Regionale Machthaber wie Gouverneur Atta aus der nördlichen Provinz Balkh führen sich auf wie absolutistische Könige. Sie können es, weil der Westen sie als mutmaßliche Stabilisatoren stützt und finanziert. Solche Könige dürfen korrupt sein, sich sogar eigene Milizen halten und ihre Bevölkerung drangsalieren. Das führt zu einer wachsenden Distanz zwischen der Regierung in Kabul und den Bürgern und spielt den Taliban in die Hände.

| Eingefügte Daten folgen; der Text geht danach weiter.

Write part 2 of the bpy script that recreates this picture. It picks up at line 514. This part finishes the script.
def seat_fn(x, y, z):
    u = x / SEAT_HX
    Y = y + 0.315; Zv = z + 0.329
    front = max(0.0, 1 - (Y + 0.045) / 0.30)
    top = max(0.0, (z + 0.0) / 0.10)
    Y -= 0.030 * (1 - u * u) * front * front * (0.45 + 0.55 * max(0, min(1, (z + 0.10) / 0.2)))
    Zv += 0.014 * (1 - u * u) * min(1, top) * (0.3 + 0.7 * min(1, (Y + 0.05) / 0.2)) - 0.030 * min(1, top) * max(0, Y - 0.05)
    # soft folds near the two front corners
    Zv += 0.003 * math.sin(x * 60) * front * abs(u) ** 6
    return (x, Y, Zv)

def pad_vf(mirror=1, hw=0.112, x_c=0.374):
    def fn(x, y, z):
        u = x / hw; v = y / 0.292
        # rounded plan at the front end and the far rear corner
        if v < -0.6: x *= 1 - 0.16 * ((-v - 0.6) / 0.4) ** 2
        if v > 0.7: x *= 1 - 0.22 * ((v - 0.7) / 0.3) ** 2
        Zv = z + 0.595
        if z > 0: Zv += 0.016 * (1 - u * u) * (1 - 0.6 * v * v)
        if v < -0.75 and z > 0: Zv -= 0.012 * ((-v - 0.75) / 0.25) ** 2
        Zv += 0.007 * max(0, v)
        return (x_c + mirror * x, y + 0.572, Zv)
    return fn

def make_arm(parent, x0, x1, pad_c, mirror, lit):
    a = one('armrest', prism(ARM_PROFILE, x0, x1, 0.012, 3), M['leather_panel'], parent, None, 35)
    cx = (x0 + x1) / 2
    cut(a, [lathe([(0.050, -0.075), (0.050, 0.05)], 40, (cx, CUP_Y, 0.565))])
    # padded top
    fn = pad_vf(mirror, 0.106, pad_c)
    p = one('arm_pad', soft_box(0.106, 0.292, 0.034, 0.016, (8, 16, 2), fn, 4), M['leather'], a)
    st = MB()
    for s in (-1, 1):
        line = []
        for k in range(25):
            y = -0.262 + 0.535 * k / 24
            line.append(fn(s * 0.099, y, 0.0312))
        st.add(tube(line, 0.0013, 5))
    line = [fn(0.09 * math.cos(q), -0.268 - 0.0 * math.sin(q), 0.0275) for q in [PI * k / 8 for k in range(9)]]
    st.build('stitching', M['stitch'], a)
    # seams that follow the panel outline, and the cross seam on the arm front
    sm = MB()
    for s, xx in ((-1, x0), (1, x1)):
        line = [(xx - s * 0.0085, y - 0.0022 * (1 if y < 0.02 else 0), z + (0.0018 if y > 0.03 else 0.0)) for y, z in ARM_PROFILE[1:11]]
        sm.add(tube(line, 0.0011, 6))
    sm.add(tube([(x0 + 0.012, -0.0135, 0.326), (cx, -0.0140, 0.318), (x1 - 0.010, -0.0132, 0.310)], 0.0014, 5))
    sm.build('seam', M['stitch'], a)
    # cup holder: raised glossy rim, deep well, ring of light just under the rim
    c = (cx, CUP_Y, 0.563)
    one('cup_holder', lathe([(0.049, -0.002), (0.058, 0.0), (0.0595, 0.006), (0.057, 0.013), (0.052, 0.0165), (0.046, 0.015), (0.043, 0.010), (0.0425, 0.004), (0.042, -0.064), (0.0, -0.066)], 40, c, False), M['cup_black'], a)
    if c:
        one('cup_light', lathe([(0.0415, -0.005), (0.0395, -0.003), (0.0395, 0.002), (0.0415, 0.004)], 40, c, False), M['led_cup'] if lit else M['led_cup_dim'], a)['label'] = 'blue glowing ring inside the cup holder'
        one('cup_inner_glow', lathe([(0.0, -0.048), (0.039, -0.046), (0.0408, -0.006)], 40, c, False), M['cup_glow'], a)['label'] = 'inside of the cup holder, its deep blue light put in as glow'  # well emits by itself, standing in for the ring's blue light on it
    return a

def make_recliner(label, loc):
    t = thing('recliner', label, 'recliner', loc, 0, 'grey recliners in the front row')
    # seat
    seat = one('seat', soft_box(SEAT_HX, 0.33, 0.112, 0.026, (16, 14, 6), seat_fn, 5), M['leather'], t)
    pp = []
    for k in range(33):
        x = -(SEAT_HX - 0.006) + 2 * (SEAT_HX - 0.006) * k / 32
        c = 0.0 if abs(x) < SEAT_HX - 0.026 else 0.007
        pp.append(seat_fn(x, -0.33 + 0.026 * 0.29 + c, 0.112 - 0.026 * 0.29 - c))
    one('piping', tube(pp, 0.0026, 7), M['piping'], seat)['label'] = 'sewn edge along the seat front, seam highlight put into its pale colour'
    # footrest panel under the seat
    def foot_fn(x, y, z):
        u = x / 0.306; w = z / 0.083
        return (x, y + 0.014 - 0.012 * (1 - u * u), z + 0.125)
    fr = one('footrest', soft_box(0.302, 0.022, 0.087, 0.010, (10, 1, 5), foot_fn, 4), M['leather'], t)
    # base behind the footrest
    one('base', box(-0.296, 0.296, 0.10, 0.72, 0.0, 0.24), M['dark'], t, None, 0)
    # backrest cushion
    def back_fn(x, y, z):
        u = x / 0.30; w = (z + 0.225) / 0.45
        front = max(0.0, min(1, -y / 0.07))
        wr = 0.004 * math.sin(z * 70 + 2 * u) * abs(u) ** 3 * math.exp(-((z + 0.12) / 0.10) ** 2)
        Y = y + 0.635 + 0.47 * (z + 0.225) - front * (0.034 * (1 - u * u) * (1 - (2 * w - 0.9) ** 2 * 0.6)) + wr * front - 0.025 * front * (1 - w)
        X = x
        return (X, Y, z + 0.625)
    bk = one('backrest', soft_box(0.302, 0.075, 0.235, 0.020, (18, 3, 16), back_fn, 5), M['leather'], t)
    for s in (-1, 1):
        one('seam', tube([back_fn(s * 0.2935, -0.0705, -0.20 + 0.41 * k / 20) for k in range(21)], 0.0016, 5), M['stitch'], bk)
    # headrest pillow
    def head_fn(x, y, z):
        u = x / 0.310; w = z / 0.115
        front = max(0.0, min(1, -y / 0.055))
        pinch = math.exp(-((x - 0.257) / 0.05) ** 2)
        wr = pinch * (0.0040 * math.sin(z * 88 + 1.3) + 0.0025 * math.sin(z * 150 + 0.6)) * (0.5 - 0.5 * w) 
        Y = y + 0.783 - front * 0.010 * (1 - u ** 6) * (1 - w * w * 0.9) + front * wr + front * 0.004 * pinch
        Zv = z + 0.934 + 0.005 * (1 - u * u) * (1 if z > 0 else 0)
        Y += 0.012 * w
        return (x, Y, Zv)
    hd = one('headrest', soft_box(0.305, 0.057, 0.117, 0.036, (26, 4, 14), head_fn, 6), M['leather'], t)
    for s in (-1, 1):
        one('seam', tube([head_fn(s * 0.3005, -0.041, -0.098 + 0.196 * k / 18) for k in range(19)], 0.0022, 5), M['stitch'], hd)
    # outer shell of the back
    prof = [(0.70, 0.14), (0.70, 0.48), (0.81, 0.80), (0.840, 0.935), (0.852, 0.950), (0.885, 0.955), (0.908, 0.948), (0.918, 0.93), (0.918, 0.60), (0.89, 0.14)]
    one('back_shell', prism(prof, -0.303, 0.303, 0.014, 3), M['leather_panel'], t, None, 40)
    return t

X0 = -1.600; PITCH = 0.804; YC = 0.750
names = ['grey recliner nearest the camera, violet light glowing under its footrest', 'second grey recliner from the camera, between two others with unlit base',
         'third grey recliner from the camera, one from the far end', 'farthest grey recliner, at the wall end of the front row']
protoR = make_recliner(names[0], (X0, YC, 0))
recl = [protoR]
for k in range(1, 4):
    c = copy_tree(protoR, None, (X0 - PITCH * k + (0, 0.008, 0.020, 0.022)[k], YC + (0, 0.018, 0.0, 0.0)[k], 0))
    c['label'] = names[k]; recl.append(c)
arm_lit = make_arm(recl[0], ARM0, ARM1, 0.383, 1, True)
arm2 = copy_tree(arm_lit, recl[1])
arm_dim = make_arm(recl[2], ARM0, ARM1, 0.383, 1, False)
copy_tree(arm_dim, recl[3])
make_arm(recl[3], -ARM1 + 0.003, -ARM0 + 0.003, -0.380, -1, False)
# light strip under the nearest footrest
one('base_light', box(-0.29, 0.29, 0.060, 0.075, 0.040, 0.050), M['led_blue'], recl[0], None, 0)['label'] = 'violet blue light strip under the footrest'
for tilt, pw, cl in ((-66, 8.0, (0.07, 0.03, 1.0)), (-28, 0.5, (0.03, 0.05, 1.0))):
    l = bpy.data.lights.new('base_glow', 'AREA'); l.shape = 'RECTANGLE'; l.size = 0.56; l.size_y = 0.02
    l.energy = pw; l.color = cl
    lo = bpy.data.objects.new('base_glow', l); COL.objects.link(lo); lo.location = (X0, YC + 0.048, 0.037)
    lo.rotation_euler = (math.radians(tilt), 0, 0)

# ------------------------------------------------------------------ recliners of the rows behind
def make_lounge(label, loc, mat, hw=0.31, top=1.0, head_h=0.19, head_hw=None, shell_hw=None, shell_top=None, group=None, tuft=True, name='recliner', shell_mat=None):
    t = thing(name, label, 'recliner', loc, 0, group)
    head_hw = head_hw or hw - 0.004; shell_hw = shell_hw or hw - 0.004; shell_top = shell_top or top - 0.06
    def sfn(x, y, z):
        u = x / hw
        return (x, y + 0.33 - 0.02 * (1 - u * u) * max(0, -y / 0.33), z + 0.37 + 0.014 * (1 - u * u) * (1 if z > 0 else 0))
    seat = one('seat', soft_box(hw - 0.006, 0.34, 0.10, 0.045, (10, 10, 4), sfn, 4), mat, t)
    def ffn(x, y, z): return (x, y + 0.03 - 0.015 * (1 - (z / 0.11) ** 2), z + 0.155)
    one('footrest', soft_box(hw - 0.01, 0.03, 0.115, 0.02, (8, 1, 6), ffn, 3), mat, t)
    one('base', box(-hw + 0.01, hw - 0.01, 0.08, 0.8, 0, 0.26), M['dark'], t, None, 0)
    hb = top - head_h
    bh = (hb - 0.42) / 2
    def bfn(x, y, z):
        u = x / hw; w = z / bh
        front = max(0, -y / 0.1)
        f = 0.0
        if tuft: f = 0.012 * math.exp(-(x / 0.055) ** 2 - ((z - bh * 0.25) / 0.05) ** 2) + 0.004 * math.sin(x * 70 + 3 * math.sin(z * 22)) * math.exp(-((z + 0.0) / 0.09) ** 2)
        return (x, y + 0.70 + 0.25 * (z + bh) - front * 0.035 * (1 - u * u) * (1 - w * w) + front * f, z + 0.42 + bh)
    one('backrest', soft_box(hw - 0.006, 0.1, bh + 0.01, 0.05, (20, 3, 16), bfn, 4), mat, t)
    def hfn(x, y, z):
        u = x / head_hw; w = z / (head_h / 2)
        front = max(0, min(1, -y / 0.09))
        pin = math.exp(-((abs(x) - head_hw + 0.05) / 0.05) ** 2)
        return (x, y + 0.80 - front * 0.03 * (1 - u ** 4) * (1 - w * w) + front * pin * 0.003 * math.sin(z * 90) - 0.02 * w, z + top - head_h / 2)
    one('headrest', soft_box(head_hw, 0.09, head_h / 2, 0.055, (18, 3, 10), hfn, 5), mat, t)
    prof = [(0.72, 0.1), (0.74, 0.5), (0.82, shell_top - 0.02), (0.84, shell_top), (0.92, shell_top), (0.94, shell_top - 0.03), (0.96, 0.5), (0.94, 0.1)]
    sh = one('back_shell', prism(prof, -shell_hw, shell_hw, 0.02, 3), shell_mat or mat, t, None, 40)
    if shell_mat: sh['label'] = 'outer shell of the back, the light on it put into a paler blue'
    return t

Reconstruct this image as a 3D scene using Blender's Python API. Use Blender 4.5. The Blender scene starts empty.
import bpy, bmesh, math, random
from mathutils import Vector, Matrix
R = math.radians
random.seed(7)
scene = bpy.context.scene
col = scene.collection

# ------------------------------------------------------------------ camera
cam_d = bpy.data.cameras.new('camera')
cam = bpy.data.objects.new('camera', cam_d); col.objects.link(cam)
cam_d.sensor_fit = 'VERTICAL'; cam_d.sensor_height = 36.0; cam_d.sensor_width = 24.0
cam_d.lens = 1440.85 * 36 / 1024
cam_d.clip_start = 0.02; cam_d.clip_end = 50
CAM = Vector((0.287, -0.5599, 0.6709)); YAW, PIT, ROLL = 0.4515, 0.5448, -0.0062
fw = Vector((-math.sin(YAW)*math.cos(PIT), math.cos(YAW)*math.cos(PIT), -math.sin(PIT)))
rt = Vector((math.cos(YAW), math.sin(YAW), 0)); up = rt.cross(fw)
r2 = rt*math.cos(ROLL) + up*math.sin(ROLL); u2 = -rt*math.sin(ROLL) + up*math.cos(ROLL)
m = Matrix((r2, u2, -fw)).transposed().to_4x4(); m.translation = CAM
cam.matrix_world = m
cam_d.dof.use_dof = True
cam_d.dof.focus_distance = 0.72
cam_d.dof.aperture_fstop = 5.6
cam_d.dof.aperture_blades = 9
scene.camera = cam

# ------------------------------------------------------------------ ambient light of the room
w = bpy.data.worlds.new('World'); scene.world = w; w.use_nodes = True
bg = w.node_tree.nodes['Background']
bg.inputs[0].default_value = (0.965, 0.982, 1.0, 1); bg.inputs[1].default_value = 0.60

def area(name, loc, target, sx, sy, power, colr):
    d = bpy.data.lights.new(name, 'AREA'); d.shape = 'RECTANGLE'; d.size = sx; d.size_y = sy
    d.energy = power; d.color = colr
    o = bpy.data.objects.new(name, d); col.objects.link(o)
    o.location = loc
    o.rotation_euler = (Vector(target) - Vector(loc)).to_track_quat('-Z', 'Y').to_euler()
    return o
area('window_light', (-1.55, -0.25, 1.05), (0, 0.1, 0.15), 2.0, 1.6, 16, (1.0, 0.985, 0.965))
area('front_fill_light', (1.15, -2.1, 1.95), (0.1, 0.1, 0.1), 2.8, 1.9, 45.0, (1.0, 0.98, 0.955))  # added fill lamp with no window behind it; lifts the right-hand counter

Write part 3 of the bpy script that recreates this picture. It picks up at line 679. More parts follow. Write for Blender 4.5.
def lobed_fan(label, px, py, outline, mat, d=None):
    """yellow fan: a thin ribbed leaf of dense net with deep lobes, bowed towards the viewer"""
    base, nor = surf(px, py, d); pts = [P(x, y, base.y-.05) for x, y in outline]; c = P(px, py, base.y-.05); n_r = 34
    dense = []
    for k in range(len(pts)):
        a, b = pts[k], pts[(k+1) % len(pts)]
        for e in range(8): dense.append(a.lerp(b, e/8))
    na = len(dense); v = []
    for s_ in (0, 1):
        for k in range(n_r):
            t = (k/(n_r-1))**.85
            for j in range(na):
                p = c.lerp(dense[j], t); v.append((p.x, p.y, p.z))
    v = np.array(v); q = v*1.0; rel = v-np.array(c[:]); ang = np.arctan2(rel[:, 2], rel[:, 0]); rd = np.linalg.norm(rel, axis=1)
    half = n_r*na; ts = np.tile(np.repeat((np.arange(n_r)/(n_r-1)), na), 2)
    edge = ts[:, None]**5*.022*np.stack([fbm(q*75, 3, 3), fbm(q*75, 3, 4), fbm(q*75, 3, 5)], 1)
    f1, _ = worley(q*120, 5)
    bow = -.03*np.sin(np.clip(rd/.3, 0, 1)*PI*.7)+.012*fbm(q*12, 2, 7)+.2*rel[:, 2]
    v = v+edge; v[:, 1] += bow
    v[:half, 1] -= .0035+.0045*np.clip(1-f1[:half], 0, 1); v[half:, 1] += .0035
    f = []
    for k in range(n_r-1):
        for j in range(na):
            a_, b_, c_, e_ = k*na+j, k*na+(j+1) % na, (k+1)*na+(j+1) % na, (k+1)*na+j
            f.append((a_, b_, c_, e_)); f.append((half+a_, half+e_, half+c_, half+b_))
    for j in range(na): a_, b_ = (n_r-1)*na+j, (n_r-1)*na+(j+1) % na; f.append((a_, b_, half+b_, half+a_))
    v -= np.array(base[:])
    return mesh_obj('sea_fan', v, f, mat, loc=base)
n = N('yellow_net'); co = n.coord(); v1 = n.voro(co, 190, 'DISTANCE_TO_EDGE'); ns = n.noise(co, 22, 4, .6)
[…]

Die Kultur der Straflosigkeit ist ein Garant für Terror.

Auch Präsident Trump wird erkennen müssen, dass man den Sieg in Afghanistan nicht herbeibomben kann. Es wird, irgendwann einmal, auf lange, komplizierte Verhandlungen hinauslaufen. Wenn alle erschöpft sind. Das ist der Stand der Dinge heute: keine neue Strategie. Sondern die Fortsetzung des Krieges, den keiner gewinnen kann. Terror ist immer auch die Antwort auf ein politisches Vakuum.